[EM] Why All the Fuss?

Kristofer Munsterhjelm km_elmet at t-online.de
Mon Feb 27 04:13:54 PST 2023


On 2/27/23 06:47, Forest Simmons wrote:

> Simulations will tell.
> 
> Here's my question: do simulations carry any weight with the public? Or 
> do they just care about choice of buzz words and phrases like democracy; 
> majority rule, etc?

I'm mostly thinking about simulations as a way to determine what 
criteria are actually (likely) to be passed -- it's a good way to make a 
shortcut through subtle arguments -- and to determine if the criteria 
generalize the way we think they do (e.g. JGA's nomination incentive and 
clone independence; sometimes they do, sometimes they don't).

Proofs that a method may pass or fail a criterion may be very subtle and 
possibly contain similarly subtle errors or assumptions that we don't 
see. (I've had my share of disproven proofs, myself!) So, in particular 
given how many proposals there have been for different methods on EM 
since it started, simulations seem appealing because they'll give 
another perspective and let us check our blind spots. (Of course, it's 
not that easy: someone has to actually implement the method -- and the 
simulations!)

I don't think that the public at large cares much about simulations. I 
think that a citizens' assembly, who would have more time to investigate 
the methods, would care more.

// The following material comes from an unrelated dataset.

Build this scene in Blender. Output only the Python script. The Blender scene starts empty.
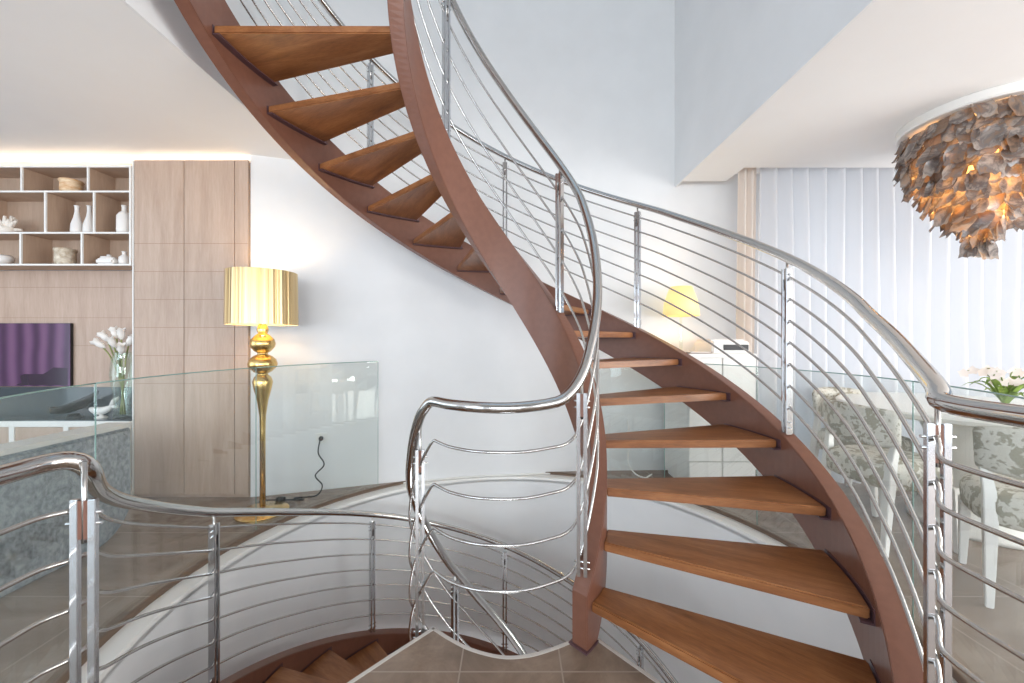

I'm not sure what it takes to create 
public support in a method, but I have a hunch there's no substitute for 
plain old advocacy - doing the work to make the method known.

Certainly FairVote has managed to accomplish quite a lot through their 
singleminded focus on advocacy and marketing... at the expense of the 
method's quality itself (which would get in the way of their story).